O histórico de ataques à EMEI Monteiro Lobato 

Conhecida por sua pedagogia da equidade, amplamente respaldada por documentos legais como a Lei 10.639/03, as Diretrizes Curriculares Nacionais para Educação das Relações Étnico-Raciais e o currículo antirracista do município de São Paulo (SP), esta não é a primeira vez que a escola sofre um ataque. 

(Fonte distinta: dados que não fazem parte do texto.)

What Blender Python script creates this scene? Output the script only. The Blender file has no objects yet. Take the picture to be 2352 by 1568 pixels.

Em 2018, uma professora foi acusada de promover “ideologia de gênero” por um pastor evangélico que postou um vídeo nas redes sociais de um menino da escola com as unhas pintadas. A postagem rendeu ameaças de morte à professora e a visita de policiais civis à escola.

EMEI Monteiro Lobato

Crianças retornam à EMEI Monteiro Lobato após o ato que percorreu o bairro.

Crédito: Ingrid Matuoka

“Os ataques à escola são uma constante”, observa Osvaldo Cesar, pai de uma criança da EMEI. Ele conta que são comuns, também, reclamações sobre o barulho e o uso da calçada pública nos momentos de entrada e saída das crianças, que supostamente atrapalham quem corre ao redor do Parque Buenos Aires, que divide a quadra com a escola. 

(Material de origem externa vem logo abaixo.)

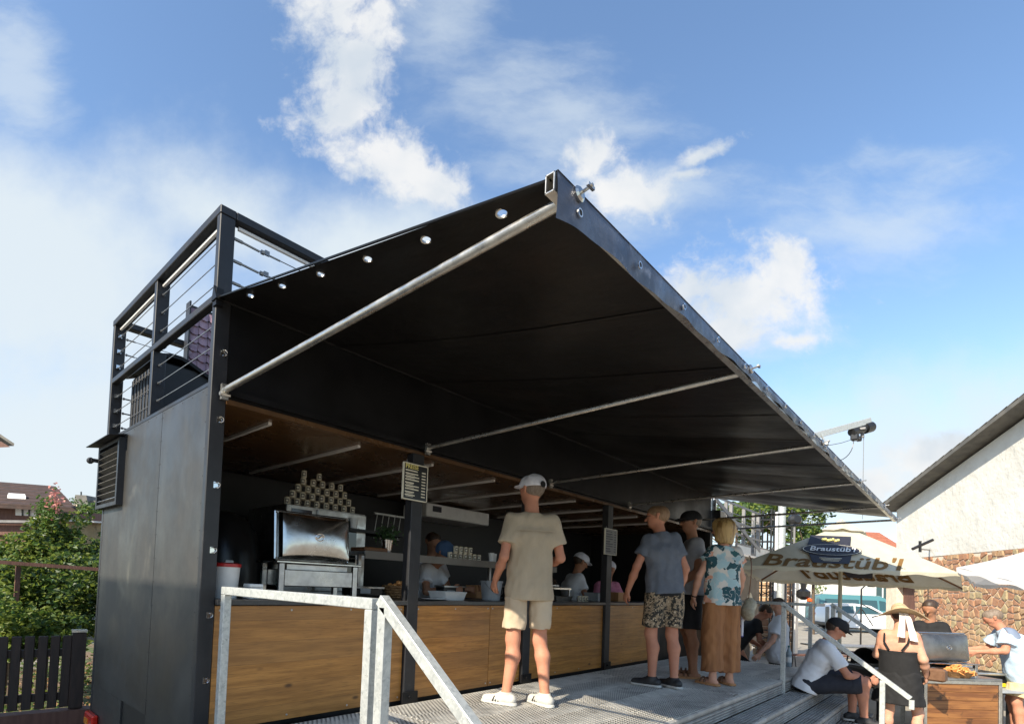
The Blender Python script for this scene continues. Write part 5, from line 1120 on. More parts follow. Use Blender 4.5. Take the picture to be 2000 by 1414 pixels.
for k in range(60):
    a = rb_.uniform(0, 6.28); r_ = rb_.uniform(0, .15); z = .05+.10*(1-r_/.15)*rb_.uniform(.4, 1); p = c_+Vector((r_*math.cos(a)*1.25, r_*math.sin(a), z)); q.box(p, (.06, .045, .008), Matrix.Rotation(rb_.uniform(0, 6), 3, Vector((rb_.uniform(-1, 1), rb_.uniform(-1, 1), rb_.uniform(-1, 1)))))
q.build('snacks', M['chips'], sb)['kind'] = 'stuff'
c_ = gp(.16, .12); put(MB().lathe([(.06, 0), (.07, .05), (.065, .05), (.05, .01)], c_, 18).build('dip_bowl', M['canvas'], smooth=True), 'cream bowl at the left end of the grill trolley', 'bowl')
c_ = gp(.30, .12); put(MB().box(c_+Vector((0, 0, .02)), (.14, .10, .03), Matrix.Rotation(-.7, 3, 'Z')).build('napkin_pack', M['white'], bevel=.004), 'white napkin pack between bowl and snack basket', 'napkins')
c_ = D(1945, 1336, 7.2); put(MB().box(c_, (.16, .12, .05), Matrix.Rotation(-.7, 3, 'Z')).build('yellow_box', M['yellow'], bevel=.006), 'yellow box on the side table in front of the old man', 'box')
st = thing('side_table', 'low grey side table right of the grill trolley', 'table', (c_.x, c_.y, G))
MB().box(c_-Vector((0, 0, .045)), (.9, .6, .03), Matrix.Rotation(-.7, 3, 'Z')).build('table_top', M['gplast'], st)
for sx in (-1, 1):
    for sy in (-1, 1): p = c_+Matrix.Rotation(-.7, 3, 'Z') @ Vector((sx*.4, sy*.25, 0)); MB().bb(p.x-.015, p.x+.015, p.y-.015, p.y+.015, G, c_.z-.06).build('leg', M['steelb'], st)
# long barbecue behind the seated man
bq = thing('barbecue', 'black trough barbecue with steel tubes behind the seated man', 'barbecue', (0, 0, 0))
MB().bb(0, 1.9, 0, .6, .55, .80).build('trough', M['gridge'], bq, bevel=.02)
for y in (-.05, .65): MB().tube((-.05, y, .82), (1.95, y, .82), .018, 8).build('side_tube', M['alu'], bq, smooth=True)
for k in range(16): MB().tube((.06+k*.115, .02, .81), (.06+k*.115, .58, .81), .006, 5).build('grate_bar', M['steelb'], bq)
for x in (.08, 1.78):
    for y in (.03, .53): MB().bb(x, x+.04, y, y+.04, 0, .549).build('leg', M['gridge'], bq)
MB().grid(lambda u, v: (.1+u*1.0, .3-.28*math.cos(math.pi*v), .82+.24*math.sin(math.pi*v)), 6, 10, thick=(0, 0, .008)).build('half_lid', M['gridge'], bq, smooth=True)
bq.location = (7.9, -2.2, G); bq.rotation_euler = (0, 0, math.radians(-46))
for k, (px, py, dd, lab) in enumerate(((1660, 1318, 9.6, 'long beer table with pale top behind the barbecue'), (1600, 1318, 11.0, 'farther beer table standing in front of the white car'))):
    t = thing('beer_table', lab, 'table', (0, 0, 0))
    for j in range(2): MB().bb(0, 2.2, j*.26, j*.26+.25, .73, .76).build('table_board', M['brownwood'] if k == 0 else M['steelb'], t, bevel=.003)
    for x in (.25, 1.9): 
        MB().tube((x, .05, 0), (x, .2, .72), .014, 6).tube((x, .46, 0), (x, .3, .72), .014, 6).tube((x, .12, .3), (x, .4, .3), .012, 6).build('folding_leg', M['gridge'], t)
    for y in (-.55, .85): 
        MB().bb(0, 2.2, y, y+.24, .44, .465).build('bench_board', M['brownwood'], t)
        for x in (.25, 1.9): MB().tube((x, y+.03, 0), (x, y+.1, .43), .012, 6).tube((x, y+.21, 0), (x, y+.14, .43), .012, 6).build('bench_leg', M['gridge'], t)
    p = D(px, py, dd); t.location = (p.x, p.y, G); t.rotation_euler = (0, 0, math.radians(-38))
bt = thing('water_bottle', 'clear plastic bottle standing on the far end of the platform', 'bottle', (7.33, -1.34, 0))
MB().lathe([(.032, 0), (.036, .02), (.036, .15), (.033, .155), (.036, .16), (.034, .19), (.014, .24), (.013, .26)], (7.33, -1.34, 0), 16).build('flask', M['bottle'], bt, smooth=True)
MB().lathe([(.016, .26), (.016, .285)], (7.33, -1.34, 0), 12).build('cap', M['vanteal'], bt); MB().lathe([(.0365, .06), (.0365, .13)], (7.33, -1.34, 0), 16, cap=False).build('label', M['white'], bt)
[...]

“São crianças de 4 a 6 anos, eles fazem barulho, mas isso termina às 18h. Então eu acho que o que incomoda é o teor das canções, das danças, por serem de cultura afro e indígenas. Maquiam falando que é barulho, mas sabemos que é racismo e disputa pelo território”, aponta Osvaldo.

EMEI Monteiro Lobato

“Maquiam falando que é barulho, mas sabemos que é racismo e disputa pelo território”, diz Osvaldo Cesar.

Crédito: Helena Singer

Ele também critica a postura da Prefeitura diante do ocorrido. “Fizeram a denúncia e disseram que não tinha prova que era contra a escola, mas foi aqui na frente e citando a educação. Ontem pintaram todos os postes e questionaram por que a escola queria manter o ato se já estava tudo limpo. Tem sempre uma questão de querer camuflar as ameaças, de descredibilizar. Mas a comunidade está aqui para dizer que isso não pode acontecer e que não vamos nos calar”, pontua Osvaldo.